Como militante de la LCE, Jerónimo participaba en la seccional petrolera y luego en la ferrocarrilera, con los vallejistas. Al comenzar el movimiento de 1968, pensaba que éste no podía triunfar sin incorporar al pueblo. Era insuficiente la fuerza de los estudiantes para alcanzar sus demandas. De manera que dedicó muchos de sus esfuerzos a forjar la unidad obrero-estudiantil.

Inspirado en la Larga marcha de Mao para sobrevivir el día a día tras las rejas, escogió renacer proletarizándose. “La solidaridad obrera –explica– es una cosa de carne y hueso, no es un asunto que esté en las ideas o en libros. En el mundo obrero, hay hombres generosos hasta decir ¡basta! Dan su vida por una causa.”

Así que, al salir de prisión, Salvador fue a una asamblea en el auditorio Che Guevara, en la Facultad de Filosofía, a dar las gracias al movimiento y despedirse. No regresó más. Empezó otra vida. No sin dificultades, entró a trabajar a Ferrocarriles, primero en las cuadrillas y luego en talleres. Simultáneamente junto con su entonces esposa Mercedes, organizó grupos de lucha obrera independiente en unas 15 fábricas en la Ciudad de México, movimientos por los servicios urbanos en colonias como la Casas Alemán, círculos de lectura, cineclubes y guarderías. Fue una figura clave en la reorganización del Movimiento Sindical Ferrocarrilero, hasta que el sistema ferroviario fue privatizado. En agosto de 1977 fundó la Asociación Obrero-Cultural Lázaro Cárdenas y publicó varios números del periódico El Hijo del Trabajo.

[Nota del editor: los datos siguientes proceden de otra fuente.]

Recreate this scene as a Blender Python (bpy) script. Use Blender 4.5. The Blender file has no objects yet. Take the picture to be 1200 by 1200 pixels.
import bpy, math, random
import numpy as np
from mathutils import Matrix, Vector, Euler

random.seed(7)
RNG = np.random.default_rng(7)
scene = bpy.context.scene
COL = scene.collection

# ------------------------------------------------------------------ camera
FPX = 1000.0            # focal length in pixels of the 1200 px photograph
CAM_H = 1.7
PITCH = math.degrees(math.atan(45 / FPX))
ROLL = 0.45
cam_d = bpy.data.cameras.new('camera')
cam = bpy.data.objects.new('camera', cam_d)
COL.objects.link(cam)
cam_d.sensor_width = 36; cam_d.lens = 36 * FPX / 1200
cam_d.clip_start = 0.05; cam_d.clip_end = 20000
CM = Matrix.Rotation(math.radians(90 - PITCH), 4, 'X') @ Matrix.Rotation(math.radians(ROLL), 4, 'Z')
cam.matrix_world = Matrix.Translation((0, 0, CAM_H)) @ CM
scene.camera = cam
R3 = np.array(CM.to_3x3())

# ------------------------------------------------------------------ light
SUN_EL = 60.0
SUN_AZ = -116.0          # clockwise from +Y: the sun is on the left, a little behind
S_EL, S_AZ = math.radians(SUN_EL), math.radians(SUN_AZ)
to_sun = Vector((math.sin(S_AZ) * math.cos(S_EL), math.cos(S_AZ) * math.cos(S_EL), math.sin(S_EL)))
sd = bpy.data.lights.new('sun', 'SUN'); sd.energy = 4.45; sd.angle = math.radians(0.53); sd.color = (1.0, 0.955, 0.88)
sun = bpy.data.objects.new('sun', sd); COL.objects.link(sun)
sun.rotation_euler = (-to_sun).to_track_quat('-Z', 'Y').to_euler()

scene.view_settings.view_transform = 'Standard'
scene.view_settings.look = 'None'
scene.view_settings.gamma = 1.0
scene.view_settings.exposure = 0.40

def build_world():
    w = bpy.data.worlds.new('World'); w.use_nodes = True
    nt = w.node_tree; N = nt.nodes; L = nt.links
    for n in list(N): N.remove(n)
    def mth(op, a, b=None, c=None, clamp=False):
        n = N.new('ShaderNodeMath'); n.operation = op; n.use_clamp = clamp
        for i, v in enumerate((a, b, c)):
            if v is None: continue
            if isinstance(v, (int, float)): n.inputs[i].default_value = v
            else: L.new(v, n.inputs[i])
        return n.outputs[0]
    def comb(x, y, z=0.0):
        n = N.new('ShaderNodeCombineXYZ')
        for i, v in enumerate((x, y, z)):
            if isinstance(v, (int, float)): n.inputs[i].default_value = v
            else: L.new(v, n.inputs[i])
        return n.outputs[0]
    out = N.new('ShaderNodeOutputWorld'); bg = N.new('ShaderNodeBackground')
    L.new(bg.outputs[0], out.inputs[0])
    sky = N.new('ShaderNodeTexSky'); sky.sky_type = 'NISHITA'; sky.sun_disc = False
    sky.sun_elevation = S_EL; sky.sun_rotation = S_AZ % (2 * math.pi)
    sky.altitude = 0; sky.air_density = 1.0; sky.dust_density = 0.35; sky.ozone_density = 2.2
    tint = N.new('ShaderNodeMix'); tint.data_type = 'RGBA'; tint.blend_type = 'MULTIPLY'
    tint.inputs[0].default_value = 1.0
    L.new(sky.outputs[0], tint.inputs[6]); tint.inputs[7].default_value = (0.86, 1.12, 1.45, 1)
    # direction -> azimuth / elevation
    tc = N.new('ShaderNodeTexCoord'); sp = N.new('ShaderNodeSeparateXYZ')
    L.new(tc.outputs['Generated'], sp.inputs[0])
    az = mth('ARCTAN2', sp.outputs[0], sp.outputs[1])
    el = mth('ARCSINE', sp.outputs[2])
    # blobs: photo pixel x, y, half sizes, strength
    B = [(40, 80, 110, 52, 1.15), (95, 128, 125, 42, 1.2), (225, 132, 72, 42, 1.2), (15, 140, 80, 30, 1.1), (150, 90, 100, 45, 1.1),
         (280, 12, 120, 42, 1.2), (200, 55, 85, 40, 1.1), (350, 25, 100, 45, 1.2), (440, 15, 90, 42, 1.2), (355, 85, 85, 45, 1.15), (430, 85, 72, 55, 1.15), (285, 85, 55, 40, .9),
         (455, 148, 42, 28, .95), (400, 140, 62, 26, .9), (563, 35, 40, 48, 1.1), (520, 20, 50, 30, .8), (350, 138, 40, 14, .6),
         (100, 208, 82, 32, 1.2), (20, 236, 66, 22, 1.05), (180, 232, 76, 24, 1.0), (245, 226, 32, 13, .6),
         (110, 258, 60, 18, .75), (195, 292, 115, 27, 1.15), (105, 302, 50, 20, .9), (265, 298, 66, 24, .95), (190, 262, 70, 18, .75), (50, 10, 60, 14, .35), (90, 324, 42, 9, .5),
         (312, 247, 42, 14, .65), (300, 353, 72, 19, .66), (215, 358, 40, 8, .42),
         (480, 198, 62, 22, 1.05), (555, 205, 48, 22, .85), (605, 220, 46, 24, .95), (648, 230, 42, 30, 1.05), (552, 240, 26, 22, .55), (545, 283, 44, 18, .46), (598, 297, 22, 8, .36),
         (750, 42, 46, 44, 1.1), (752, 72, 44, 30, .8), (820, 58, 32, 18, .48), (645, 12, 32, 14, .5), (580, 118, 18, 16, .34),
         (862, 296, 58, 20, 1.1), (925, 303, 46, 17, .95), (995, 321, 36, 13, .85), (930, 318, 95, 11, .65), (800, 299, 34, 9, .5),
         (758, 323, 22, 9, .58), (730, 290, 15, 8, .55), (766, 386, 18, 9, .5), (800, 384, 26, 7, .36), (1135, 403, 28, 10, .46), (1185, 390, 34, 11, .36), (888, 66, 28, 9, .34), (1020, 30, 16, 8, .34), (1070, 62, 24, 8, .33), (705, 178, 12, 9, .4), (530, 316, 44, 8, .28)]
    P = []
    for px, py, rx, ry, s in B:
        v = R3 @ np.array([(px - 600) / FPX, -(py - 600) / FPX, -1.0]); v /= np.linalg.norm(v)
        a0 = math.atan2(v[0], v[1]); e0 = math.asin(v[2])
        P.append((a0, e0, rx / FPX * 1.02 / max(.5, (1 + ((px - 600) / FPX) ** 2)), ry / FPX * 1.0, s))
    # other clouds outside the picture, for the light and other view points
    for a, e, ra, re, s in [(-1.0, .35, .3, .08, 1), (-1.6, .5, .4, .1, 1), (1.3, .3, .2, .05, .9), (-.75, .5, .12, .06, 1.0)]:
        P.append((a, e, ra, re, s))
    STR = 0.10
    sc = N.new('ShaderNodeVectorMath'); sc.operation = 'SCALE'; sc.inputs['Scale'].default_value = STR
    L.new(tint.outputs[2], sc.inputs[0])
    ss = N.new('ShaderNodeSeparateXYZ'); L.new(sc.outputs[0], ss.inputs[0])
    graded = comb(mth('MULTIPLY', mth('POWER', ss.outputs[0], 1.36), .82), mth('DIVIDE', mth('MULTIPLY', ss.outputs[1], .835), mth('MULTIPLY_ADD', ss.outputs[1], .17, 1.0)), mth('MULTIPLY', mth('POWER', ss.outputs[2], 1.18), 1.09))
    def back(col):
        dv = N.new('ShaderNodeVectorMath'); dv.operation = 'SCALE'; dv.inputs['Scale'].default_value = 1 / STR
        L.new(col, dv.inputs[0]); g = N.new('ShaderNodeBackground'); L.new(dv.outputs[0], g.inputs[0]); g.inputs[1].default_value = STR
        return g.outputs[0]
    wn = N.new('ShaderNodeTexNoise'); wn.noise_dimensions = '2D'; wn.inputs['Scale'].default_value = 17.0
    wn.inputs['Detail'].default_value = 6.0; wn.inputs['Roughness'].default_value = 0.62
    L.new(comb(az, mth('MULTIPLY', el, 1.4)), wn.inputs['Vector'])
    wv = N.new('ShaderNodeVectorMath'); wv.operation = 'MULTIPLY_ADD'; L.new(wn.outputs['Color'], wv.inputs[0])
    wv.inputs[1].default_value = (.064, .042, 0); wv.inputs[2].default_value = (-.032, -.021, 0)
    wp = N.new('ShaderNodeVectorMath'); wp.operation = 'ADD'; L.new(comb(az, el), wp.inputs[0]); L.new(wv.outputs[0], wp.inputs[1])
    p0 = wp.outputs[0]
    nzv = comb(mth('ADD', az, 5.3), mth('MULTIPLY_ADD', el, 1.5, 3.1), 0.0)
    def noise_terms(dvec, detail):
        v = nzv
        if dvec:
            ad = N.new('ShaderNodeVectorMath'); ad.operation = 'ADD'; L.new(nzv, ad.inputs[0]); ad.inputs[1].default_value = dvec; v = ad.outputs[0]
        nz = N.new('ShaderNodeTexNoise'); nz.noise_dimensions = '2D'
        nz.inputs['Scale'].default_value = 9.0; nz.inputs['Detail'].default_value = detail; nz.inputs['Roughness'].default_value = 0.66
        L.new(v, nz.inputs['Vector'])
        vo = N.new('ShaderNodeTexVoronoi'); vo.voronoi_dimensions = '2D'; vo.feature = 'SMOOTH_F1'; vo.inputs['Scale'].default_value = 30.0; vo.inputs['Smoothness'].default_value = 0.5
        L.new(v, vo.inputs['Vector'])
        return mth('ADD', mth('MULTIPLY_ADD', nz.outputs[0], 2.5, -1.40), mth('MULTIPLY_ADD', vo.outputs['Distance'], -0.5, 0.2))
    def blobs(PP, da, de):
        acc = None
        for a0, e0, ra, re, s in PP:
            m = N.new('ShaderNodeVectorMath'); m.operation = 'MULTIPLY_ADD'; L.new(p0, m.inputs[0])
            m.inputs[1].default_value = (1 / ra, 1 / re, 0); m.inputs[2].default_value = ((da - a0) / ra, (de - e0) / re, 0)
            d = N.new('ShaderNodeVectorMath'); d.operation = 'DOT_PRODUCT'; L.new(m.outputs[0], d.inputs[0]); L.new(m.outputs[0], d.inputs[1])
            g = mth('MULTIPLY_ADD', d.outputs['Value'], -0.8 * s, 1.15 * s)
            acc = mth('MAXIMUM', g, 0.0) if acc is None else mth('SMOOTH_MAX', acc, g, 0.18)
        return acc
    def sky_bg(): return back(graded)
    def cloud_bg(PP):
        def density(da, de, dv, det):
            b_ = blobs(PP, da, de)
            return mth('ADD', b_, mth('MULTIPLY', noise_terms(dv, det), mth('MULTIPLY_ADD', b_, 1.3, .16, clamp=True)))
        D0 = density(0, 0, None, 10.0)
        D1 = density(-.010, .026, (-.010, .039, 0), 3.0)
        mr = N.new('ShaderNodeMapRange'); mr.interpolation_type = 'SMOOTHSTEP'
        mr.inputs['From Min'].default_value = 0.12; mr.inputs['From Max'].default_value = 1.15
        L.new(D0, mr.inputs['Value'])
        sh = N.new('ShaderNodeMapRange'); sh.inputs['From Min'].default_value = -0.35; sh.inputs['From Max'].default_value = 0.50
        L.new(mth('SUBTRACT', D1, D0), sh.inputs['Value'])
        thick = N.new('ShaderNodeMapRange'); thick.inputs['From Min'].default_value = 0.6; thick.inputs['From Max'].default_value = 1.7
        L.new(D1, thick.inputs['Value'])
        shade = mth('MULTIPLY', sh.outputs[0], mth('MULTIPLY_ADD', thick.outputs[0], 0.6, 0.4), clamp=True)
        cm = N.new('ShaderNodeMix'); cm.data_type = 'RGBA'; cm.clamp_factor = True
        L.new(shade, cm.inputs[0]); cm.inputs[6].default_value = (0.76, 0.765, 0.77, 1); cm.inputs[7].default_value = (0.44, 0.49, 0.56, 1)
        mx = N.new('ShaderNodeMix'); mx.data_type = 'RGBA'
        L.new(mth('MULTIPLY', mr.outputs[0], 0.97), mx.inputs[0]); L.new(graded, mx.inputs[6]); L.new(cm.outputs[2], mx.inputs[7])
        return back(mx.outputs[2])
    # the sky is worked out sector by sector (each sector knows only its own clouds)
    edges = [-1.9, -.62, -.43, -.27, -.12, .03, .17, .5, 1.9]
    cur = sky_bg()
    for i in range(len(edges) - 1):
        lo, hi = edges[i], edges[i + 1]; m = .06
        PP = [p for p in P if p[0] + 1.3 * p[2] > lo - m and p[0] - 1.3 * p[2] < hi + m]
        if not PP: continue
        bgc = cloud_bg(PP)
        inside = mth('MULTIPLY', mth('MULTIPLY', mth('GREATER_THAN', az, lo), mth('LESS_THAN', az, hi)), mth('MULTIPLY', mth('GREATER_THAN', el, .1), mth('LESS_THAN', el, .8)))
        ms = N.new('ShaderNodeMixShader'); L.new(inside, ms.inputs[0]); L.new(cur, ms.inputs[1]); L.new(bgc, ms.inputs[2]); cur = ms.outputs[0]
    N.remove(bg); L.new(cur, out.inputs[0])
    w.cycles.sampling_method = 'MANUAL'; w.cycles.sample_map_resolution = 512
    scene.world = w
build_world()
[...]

En su texto de defensa en 1970, Zarco escribió: ¡No, nosotros no traicionaremos a nuestros hermanos los desheredados! Desde entonces, sin titubear, ha cumplido con su palabra. A sus 77 años, Salvador mantiene viva la llama libertaria de aquellas gestas. Su vocación por servir al pueblo y luchar por su emancipación sigue inquebrantable. En él, el espíritu sesentayochero está más vivo que nunca.